We’ll share points after every game throughout the Toronto Maple Leafs season.

Though they are dealing with injuries and sudden inconsistencies themselves, the Boston Bruins, and the real nightmarish qualities they have about them, would be included among the last things the Toronto Maple Leafs would want to encounter one day after scrapping practice to address recent failures in a team meeting, and also losing another key contributor to an indefinite absence to injury.

And if the feeling was indeed dread, it would have been experienced for a legitimate reason, as the Bruins found another way to demoralize their division rivals Friday night, pulling away late and eventually taking an evenly-contested matchup 4-2 in Toronto.

Suffering a fourth consecutive loss, the Maple Leafs fell to a concerning 9-7-4 on the season, and seem to be pushing further and further from an answer for their woes.

What’s next is a six-game stretch on the road beginning tomorrow night in Pittsburgh with farmhand Kasimir Kaskisuo receiving his first career start.

White-knuckle time, indeed.

Until then, three points:

First Point: Rebound control

It wasn’t that Brad Marchand was allowed the time and space. It’s that he was allowed so much of it that he had opportunities from his opportunities.

In the end the difference in a game that entered the third period tied at one was a pair of goals from the Bruins forward most synonymous with those Boston terrors.

Marchand struck first 11 seconds into the third when the Bruins ran a set piece to create an attacking lane for the scoring winger from the face off.

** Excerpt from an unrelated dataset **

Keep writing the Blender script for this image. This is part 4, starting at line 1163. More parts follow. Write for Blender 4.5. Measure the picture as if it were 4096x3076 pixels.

Wheeling through center ice and collecting a pass, Marchand stormed toward Morgan Rielly, who failed to read the play developing in front of him and could not close his gap.

Marchand flew past the struggling Maple Leafs defenseman and had two shots on Frederik Andersen, beating him on the second try.

Just under five minutes later, after the Leafs had answered his first, Marchand deceived the Toronto’s defense again.

Creeping over the blue line as the Bruins established the zone, Marchand slid toward the slot and received a pass from Charlie Coyle. With all five Leafs collapsed and stationary, Marchand pivoted backwards and sliced through the first layer of the defensive structure to open a shooting lane. Again, he was first to hop on the rebound when the last two defenders were caught in a standstill trying to clean up the front of the net.

You have to concede that Marchand and the Bruins’ top line will generate its looks. So it’s imperative that the defense holds up enough to at least be in position to support the netminder when he does his job by making the initial save.

Second Point: Matthews leading the charge

David Pastrnak’s Hart Trophy pick looked the part again tonight.

As the Maple Leafs’ scoring depth continues to struggle to hold up its end of the bargain, Auston Matthews continues to shine for the Maple Leafs. Lauded earlier in the morning for his tracking, his two-way contributions and his skating, Matthews was mostly an offensive force versus the Bruins.

Scoring his 14th of the season with a deflection on a puck heading well wide, Matthews extended his points streak to six games and now has three goals and eight assists in seven games through the month of November.

He finished the contest with five shots and a game-high 12 attempts at goal.

Third Point: New lease on life

With Mitch Marner and Alexander Kerfoot out indefinitely, and now Trevor Moore having to miss time with a shoulder injury, Jason Spezza won’t be going anywhere, anytime soon.

As much as that might irk the coaching staff, Spezza did have moments in his elevated role versus the Bruins, and demonstrated that he still has the potential to help this team.

While it was a third-line responsibility tonight, we saw the makings of an intriguing fourth-line option when healthy bodies are re-inserted into the lineup with Spezza centering Nic Petan and Ilya Mikheyev against Boston.

Frederik Gauthier, Nick Shore and Dmytro Timashov have been given more opportunity than both Spezza and Petan to this point, but it exists now in the form of top-nine minutes for two players that have greater potential from an offensive standpoint.

It’s a new lease on life for two Leafs that if it weren’t for injuries, might have been buried in the minors by now.